» **Raw records**

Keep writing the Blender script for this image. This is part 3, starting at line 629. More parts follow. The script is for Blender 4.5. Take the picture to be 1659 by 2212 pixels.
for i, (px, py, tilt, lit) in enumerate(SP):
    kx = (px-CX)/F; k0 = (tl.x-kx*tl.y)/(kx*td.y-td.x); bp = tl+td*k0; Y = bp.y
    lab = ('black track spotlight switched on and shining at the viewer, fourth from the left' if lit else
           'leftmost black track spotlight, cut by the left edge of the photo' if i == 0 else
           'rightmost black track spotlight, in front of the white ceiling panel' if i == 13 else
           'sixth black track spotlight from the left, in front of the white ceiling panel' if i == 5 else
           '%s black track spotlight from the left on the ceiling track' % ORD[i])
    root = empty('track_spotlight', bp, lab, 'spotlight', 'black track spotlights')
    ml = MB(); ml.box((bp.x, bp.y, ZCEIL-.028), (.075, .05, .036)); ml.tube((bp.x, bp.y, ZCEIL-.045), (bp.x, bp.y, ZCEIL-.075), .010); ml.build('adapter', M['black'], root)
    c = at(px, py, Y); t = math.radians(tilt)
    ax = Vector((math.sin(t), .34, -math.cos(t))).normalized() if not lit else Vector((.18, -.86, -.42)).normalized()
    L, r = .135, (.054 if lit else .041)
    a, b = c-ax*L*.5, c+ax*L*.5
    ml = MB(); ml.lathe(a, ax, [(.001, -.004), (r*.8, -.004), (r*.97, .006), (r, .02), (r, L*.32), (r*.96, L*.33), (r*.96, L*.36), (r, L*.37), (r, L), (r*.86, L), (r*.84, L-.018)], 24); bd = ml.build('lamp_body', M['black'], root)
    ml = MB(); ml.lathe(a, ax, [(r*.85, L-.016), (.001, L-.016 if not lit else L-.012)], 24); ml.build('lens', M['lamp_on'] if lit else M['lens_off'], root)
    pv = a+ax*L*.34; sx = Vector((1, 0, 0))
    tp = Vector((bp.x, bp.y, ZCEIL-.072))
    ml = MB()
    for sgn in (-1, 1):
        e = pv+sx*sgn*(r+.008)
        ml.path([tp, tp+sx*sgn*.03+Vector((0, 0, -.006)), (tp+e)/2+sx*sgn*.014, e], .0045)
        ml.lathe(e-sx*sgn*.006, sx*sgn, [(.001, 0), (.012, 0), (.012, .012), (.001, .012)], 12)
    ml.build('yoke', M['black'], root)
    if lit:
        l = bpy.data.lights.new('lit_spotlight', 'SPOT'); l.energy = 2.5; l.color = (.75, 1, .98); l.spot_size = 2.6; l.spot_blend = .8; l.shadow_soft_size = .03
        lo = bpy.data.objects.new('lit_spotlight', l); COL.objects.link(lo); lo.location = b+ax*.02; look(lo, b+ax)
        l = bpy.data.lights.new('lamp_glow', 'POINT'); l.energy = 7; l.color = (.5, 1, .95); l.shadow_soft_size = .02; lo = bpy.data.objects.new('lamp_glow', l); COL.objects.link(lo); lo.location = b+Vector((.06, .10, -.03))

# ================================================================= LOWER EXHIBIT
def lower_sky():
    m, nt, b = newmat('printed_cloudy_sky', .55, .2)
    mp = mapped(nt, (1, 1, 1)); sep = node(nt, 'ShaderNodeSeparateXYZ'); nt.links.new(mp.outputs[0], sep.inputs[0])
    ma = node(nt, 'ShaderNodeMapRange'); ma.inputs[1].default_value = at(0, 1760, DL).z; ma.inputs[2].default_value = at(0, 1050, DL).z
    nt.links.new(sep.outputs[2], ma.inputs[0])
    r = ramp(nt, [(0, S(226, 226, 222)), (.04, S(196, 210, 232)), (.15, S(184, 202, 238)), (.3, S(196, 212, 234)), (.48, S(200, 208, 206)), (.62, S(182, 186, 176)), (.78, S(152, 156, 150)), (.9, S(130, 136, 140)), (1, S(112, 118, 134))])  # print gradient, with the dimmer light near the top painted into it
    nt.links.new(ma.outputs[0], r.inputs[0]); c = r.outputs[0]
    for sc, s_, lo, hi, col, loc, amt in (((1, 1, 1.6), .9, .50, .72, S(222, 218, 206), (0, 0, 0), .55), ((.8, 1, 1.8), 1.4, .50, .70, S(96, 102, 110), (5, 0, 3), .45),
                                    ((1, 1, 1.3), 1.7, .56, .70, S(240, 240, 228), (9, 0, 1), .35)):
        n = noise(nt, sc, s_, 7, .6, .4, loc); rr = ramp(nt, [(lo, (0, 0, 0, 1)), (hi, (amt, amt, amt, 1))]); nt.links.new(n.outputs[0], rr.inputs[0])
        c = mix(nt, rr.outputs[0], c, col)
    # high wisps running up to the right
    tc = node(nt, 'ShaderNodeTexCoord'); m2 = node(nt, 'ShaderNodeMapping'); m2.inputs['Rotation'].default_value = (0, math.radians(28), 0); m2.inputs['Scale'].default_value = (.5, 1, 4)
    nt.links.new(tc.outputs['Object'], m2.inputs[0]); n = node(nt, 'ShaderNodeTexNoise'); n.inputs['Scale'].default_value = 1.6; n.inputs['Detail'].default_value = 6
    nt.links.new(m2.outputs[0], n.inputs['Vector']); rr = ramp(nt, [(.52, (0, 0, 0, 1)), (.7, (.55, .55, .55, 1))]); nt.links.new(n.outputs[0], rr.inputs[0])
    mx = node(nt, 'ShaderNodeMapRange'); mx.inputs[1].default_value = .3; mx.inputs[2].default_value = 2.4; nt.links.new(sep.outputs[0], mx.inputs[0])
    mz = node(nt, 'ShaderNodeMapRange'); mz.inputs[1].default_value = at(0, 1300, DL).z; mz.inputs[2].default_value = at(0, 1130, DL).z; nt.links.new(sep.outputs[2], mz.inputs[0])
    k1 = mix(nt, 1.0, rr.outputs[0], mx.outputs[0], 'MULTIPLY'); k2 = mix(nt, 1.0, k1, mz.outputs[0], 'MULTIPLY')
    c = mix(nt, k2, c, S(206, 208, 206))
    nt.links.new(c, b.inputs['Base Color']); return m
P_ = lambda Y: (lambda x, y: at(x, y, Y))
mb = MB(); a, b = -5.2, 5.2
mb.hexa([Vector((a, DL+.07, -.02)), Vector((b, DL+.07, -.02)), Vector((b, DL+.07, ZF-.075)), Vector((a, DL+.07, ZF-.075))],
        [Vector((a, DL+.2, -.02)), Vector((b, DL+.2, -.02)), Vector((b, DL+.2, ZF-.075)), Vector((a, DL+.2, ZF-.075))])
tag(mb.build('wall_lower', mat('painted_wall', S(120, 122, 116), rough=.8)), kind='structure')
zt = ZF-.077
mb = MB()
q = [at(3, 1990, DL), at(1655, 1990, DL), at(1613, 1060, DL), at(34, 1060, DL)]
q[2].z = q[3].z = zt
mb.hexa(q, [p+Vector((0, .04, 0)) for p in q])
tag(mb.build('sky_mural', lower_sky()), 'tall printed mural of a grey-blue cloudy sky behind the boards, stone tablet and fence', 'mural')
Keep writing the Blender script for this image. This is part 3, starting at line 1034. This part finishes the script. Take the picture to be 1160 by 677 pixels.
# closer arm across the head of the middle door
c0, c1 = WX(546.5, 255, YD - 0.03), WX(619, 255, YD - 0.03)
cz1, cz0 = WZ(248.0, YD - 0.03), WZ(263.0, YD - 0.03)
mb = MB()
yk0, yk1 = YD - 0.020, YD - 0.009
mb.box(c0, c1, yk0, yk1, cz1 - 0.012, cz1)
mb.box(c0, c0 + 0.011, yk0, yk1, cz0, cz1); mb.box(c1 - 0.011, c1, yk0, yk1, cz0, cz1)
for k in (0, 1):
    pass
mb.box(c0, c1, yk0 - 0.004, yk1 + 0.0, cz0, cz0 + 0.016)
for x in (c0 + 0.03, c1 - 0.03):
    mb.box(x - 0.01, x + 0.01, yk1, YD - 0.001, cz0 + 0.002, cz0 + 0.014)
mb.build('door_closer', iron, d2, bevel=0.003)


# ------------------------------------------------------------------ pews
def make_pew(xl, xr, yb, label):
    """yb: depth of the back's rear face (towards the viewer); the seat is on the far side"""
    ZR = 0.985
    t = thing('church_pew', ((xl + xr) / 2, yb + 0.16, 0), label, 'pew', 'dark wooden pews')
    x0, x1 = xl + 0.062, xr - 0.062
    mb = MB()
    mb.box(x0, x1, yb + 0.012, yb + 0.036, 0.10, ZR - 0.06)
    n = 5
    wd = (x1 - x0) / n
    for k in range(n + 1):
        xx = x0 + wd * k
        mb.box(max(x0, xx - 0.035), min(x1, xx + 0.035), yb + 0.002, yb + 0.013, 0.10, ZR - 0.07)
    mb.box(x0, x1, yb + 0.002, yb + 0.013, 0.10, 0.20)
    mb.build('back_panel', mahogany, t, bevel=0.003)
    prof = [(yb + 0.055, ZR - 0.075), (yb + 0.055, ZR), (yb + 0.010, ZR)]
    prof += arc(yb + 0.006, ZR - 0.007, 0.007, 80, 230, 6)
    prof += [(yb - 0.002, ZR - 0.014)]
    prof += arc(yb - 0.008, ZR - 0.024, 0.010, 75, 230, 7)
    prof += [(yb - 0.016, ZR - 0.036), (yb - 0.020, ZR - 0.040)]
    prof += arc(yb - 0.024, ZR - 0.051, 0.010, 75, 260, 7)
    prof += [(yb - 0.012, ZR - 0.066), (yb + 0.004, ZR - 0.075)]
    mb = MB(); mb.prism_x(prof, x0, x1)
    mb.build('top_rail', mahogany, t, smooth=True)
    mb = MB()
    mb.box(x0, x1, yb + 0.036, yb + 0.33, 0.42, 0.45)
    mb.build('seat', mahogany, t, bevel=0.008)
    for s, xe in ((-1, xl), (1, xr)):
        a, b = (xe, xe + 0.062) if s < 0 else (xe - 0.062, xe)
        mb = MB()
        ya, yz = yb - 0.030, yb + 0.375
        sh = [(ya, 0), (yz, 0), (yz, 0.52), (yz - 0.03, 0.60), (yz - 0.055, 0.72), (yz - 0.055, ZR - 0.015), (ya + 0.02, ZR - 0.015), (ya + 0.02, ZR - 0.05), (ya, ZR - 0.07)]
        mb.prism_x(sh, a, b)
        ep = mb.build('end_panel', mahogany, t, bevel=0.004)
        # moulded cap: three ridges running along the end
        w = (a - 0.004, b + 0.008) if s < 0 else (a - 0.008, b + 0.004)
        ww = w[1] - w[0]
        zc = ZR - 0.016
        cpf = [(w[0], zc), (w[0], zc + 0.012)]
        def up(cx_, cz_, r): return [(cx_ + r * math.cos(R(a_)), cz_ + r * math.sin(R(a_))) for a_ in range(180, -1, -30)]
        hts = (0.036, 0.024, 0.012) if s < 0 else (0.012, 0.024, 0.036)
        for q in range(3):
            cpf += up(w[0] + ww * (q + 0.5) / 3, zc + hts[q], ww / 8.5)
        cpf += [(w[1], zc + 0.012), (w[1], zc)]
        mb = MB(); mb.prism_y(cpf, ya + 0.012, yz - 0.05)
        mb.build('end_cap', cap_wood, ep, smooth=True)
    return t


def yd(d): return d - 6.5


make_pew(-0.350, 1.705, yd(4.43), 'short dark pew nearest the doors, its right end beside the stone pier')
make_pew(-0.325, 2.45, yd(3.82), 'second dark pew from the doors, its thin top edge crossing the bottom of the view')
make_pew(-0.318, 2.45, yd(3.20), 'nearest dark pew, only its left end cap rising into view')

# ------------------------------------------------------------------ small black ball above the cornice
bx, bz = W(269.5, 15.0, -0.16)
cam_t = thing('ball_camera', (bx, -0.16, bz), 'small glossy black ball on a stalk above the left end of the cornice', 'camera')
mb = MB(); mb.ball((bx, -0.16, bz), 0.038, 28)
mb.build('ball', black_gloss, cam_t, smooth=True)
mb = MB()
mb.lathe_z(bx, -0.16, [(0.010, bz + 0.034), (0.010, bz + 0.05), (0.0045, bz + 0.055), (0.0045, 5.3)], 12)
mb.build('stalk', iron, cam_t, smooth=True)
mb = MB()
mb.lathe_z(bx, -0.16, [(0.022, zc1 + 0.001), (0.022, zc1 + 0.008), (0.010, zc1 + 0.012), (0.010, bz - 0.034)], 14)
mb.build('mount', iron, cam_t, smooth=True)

» **Do this**
Nothing outside the span should appear: copy exactly from the line with "by 677 pixels." through the line with "mb.build('door_closer', iron, d2, bevel=0.003)".

» **Solution for this task**
Keep writing the Blender script for this image. This is part 3, starting at line 1034. This part finishes the script. Take the picture to be 1160 by 677 pixels.
# closer arm across the head of the middle door
c0, c1 = WX(546.5, 255, YD - 0.03), WX(619, 255, YD - 0.03)
cz1, cz0 = WZ(248.0, YD - 0.03), WZ(263.0, YD - 0.03)
mb = MB()
yk0, yk1 = YD - 0.020, YD - 0.009
mb.box(c0, c1, yk0, yk1, cz1 - 0.012, cz1)
mb.box(c0, c0 + 0.011, yk0, yk1, cz0, cz1); mb.box(c1 - 0.011, c1, yk0, yk1, cz0, cz1)
for k in (0, 1):
    pass
mb.box(c0, c1, yk0 - 0.004, yk1 + 0.0, cz0, cz0 + 0.016)
for x in (c0 + 0.03, c1 - 0.03):
    mb.box(x - 0.01, x + 0.01, yk1, YD - 0.001, cz0 + 0.002, cz0 + 0.014)
mb.build('door_closer', iron, d2, bevel=0.003)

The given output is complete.